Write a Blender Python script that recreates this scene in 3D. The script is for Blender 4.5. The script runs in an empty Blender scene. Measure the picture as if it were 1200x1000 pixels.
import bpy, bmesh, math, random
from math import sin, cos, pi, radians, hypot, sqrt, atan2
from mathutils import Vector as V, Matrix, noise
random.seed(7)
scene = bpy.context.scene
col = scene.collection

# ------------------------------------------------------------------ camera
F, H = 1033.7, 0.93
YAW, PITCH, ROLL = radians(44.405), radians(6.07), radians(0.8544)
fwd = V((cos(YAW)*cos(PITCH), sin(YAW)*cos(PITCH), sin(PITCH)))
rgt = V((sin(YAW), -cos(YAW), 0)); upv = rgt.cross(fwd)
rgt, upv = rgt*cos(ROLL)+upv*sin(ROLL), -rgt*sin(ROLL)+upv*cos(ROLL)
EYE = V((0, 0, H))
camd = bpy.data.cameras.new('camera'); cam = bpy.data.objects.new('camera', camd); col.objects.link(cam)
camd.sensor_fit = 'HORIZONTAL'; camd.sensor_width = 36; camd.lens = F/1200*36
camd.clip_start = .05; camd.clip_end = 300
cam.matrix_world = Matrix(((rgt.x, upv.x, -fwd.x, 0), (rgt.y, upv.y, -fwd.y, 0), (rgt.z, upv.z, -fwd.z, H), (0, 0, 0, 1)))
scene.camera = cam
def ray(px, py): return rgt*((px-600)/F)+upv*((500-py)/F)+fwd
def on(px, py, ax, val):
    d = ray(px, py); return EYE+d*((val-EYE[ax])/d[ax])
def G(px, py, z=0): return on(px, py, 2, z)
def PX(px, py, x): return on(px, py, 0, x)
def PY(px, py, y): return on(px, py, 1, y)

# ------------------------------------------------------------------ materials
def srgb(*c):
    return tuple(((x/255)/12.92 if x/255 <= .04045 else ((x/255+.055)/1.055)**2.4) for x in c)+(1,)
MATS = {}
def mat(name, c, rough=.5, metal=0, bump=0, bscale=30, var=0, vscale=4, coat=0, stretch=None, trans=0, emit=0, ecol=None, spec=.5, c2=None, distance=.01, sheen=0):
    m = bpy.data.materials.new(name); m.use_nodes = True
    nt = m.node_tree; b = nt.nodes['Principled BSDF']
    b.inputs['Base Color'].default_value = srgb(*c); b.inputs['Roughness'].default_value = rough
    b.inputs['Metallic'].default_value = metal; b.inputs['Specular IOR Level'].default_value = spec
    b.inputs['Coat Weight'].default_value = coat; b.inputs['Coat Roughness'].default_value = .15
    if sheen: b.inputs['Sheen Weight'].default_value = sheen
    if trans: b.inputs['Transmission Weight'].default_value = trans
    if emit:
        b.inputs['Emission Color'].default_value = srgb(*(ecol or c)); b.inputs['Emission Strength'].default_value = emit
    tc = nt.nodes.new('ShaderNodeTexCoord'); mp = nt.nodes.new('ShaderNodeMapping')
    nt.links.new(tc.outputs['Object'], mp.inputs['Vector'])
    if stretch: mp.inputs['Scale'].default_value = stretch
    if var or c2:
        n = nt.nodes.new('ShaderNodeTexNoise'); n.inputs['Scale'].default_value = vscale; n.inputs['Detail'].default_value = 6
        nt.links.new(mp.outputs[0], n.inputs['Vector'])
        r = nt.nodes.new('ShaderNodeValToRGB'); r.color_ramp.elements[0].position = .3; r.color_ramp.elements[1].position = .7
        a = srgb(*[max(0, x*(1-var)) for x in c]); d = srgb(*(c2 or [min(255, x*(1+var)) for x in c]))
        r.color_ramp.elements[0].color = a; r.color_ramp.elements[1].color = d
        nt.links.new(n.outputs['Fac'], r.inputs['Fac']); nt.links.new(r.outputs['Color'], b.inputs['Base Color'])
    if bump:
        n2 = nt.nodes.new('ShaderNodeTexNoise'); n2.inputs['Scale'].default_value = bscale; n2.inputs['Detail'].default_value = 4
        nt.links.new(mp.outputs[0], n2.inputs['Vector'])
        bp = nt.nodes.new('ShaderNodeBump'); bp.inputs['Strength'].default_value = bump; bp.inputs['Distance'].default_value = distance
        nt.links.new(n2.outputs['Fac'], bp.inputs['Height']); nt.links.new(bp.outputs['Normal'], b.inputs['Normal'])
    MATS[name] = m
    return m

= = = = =

● Instructions to follow:
Pull out every line in the data above that has the word "scene".

● Final result:
Write a Blender Python script that recreates this scene in 3D. The script is for Blender 4.5. The script runs in an empty Blender scene. Measure the picture as if it were 1200x1000 pixels.
scene = bpy.context.scene
col = scene.collection
scene.camera = cam